In other words, a months-long closure could remove 18-19 million barrels daily from global markets, dwarfing OPEC+’s 5.7 million barrels of spare capacity, mostly located in the Gulf and thus stuck. Rising shipping costs and insurance premiums would add to the woes, with daily chartering rates for very large crude carriers already doubling from $19,998 to $47,609 amid recent flare-ups.

The strait’s geography makes it a geopolitical hotspot.

At its narrowest, just 34 kilometres wide with three-kilometre shipping lanes, it straddles Iranian and Omani waters.

Iran’s Islamic Revolutionary Guard Corps has a history of flexing its muscles, seizing tankers as recently as May 2023. Naval mines, fast-attack boats, and midget submarines give Tehran the means to disrupt traffic, though a full closure would likely trigger a response from the US Fifth Fleet.

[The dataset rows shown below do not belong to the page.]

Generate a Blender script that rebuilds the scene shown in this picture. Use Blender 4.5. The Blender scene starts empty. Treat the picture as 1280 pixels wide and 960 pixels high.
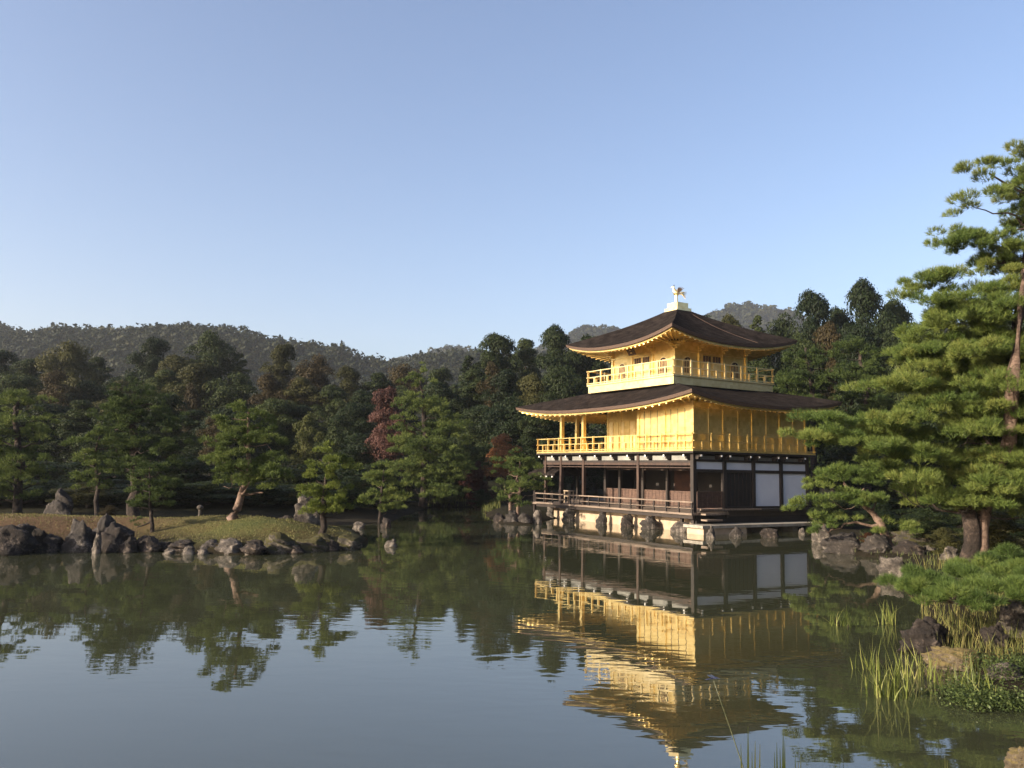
import bpy, math, random
import numpy as np
from mathutils import Vector, Matrix
R = math.radians
C = bpy.context.scene.collection
# ---------------------------------------------------------------- camera
F_PX, PITCH, ROLL, CAM_Z = 1035.0, 0.104, 0.017, 2.951
cd = bpy.data.cameras.new('camera'); cam = bpy.data.objects.new('camera', cd); C.objects.link(cam)
r0 = np.array([1., 0, 0]); u0 = np.array([0, -math.sin(PITCH), math.cos(PITCH)]); f0 = np.array([0, math.cos(PITCH), math.sin(PITCH)])
rr = r0 * math.cos(ROLL) + u0 * math.sin(ROLL); uu = -r0 * math.sin(ROLL) + u0 * math.cos(ROLL)
M = Matrix(((rr[0], uu[0], -f0[0], 0), (rr[1], uu[1], -f0[1], 0), (rr[2], uu[2], -f0[2], CAM_Z), (0, 0, 0, 1)))
cam.matrix_world = M
cd.sensor_width = 36; cd.lens = 36 * F_PX / 1280; cd.clip_end = 6000; cd.clip_start = 0.1
bpy.context.scene.camera = cam
# ---------------------------------------------------------------- sky, sun, exposure
SUN_EL, SX, SY = 19.0, -0.88, -0.475
w = bpy.data.worlds.new("World"); bpy.context.scene.world = w; w.use_nodes = True
nt = w.node_tree; bg = nt.nodes['Background']; sky = nt.nodes.new('ShaderNodeTexSky'); sky.sky_type = 'NISHITA'
sky.sun_disc = False; sky.sun_elevation = R(SUN_EL); sky.sun_rotation = math.atan2(SX, SY)
sky.air_density = 1.0; sky.dust_density = 3.0; sky.ozone_density = 2.2; sky.altitude = 100
tint = nt.nodes.new('ShaderNodeMix'); tint.data_type = 'RGBA'; tint.blend_type = 'MULTIPLY'; tint.inputs[0].default_value = 1
tint.inputs[7].default_value = (1.065, 1.0, 1.03, 1); nt.links.new(sky.outputs[0], tint.inputs[6]); nt.links.new(tint.outputs[2], bg.inputs[0]); bg.inputs[1].default_value = 0.10
sl = bpy.data.lights.new('sun', 'SUN'); so = bpy.data.objects.new('sun', sl); C.objects.link(so)
sl.energy = 4.4; sl.angle = R(0.6); sl.color = (1, 0.86, 0.67)
ce = math.cos(R(SUN_EL)); n_ = math.hypot(SX, SY)
sd = Vector((SX / n_ * ce, SY / n_ * ce, math.sin(R(SUN_EL))))
so.rotation_euler = sd.to_track_quat('Z', 'Y').to_euler()
sc = bpy.context.scene
sc.view_settings.view_transform = 'Standard'; sc.view_settings.look = 'None'; sc.view_settings.gamma = 1
sc.view_settings.exposure = 1.38
sc.render.engine = 'CYCLES'
sc.cycles.max_bounces = 6; sc.cycles.diffuse_bounces = 2; sc.cycles.glossy_bounces = 3; sc.cycles.transmission_bounces = 3
sc.cycles.volume_bounces = 0
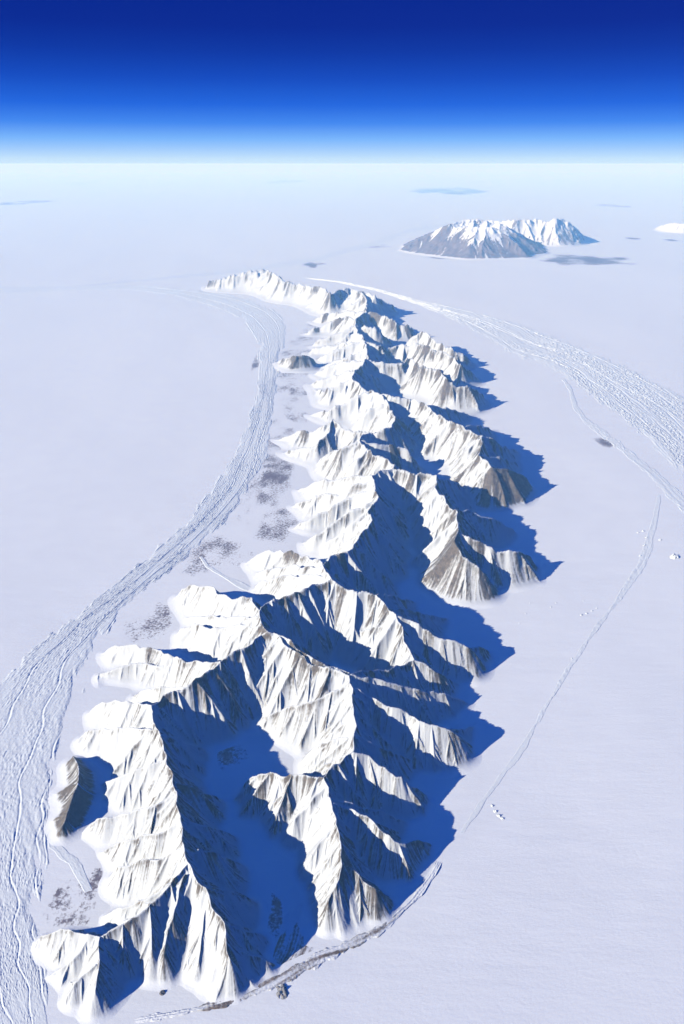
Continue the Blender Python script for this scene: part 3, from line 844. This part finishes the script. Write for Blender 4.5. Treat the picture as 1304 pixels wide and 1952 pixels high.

The 1980s Iran-Iraq “Tanker War” saw both sides attack shipping, causing temporary price spikes. Iran’s June 2025 threat to shut Hormuz, following US strikes on its nuclear sites, underlines its leverage, even if its own 3.3 million barrels of exports, mostly to China, would suffer.

A prolonged disruption would wreak havoc on economies.

In India, heavily reliant on 1.5 million-2 million barrels daily via Hormuz, soaring oil and LNG costs would fuel inflation and widen trade deficits.

Petrol prices in the US could rise to $3.50 per gallon, up from $3.21 in June 2025, per some estimates. Europe, dependent on Qatari LNG, would face gas market turmoil.

As a key trade route, Hormuz’s closure would also disrupt global supply chains. Even a short blockade could spark stagflation, curbing demand while driving up costs.

Yet, markets often downplay Hormuz risks. Brent eased slightly after Israel’s June 2025 strikes spared Iran’s oil facilities, reflecting confidence in spare capacity and US naval deterrence.

Global oil stockpiles, at 4.2 billion barrels per the International Energy Agency, offer a 90-day buffer for some countries. US shale production adds resilience.

Still, these cushions are limited, and markets underestimate Iran’s ability to sustain disruptions through unconventional tactics. Gulf pipelines help but don’t eliminate the strait’s centrality.

China, importing 47% of its crude from the Gulf, has a stake in stability but lacks the naval clout to challenge US dominance.

The Strait of Hormuz is more than a waterway—it’s a global economic pivot.

A closure, though unlikely to last due to US military presence and Iran’s own interests, could unleash chaos. Oil prices would skyrocket, inflation would surge, and growth would falter, with India and Asia bearing the worst brunt.

Markets may dismiss the risk, but history—from the 1973 embargo to the 1980s Tanker War—cautions against complacency. This means that unless global markets move towards energy diversification and stronger supply chains to reduce Hormuz’s grip, the 34-kilometre strait will hold global oil markets hostage.